スロー、スロー、スロー

 一昨日のゼミナールに、卒業生の女性2名が休みをとってわざわざ来てくれ、現役学生に良い刺激を与えてくれました。社会人5年目になると、心遣いや身のこなしが洗練されてきていて、学生とは違って、とっても心が落ち着く感じがしました。また就職活動中でゼミへの参加が免除されていた4年生5名も久々に顔をそろえました。就職活動で鍛えられて、社会的常識も身につけ、少しずつ成長している4年生の姿をみて、嬉しく思いました。まだまだ考えていることが幼くて、これでは面接した企業の方々も苦笑しているだろうなと思う点もありましたが、とにかく成長していることが分かります。
 卵がイモ虫になってサナギになって、そしてきれいな蝶になるには時間がかかります。

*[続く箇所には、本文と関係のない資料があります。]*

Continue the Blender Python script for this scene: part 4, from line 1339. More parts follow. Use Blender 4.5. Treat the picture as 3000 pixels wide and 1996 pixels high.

気持ち悪いイモ虫を見て、鳥肌が立ちそうになることもありますが、その先にある綺麗な蝶の姿をそこに見い出し、辛抱強く待つことが必要だと改めて思います。
 どんなに急いで、せっせと水や肥料をやり、光を当てたり暖めたりしても、美味しい野菜や果物が実るまでには一定の時間が必要です。人間の成長も同じことだと思います。どんなに急いでも、必要な時間はかかるのです。
 最近はなんでも、かんでも早くなって、何事も早く早くと、せき立てるような風潮が社会にはあります。特にビジネスの世界ではスピードが速まり、人のついていける限界ぎりぎりになっているように感じます(だからビジネスパーソンたちは、いつも疲れきってドローンとした顔で山手線や中央線に乗ってるんじゃないかな)。知らず知らずのうちに、この速い流れの中でおぼれそうになっているんじゃないでしょうか。
 「スロー」こそが、いま一番かっこいい生き方だと思います。道を急いで走って行ったら、途中の景色を楽しむことが出来ないし、あっという間に終点についてしまって、この世とバイバイってなことになちゃうよね。
 「急がば回れ (Haste makes waste.)」って、だれでも知ってることわざです。「人生は重き荷を背負うて、遠き道を行くがごとし、急ぐべからず、不自由を常と思えば、心に不足なし」って徳川家康が言ってます。「牛歩招福」って、どこかの偉いお坊さんが、色紙に書いてました。ゆっくり、ゆっくり。人生を急いで、一時的に時代の寵児だ、風雲児だなんてもてはやされても、途中でこけたら何にもなりません。さっさと咲いた花は、さっさと枯れる。この自然界の大法則に、一切の生き物は逆らえないのだ。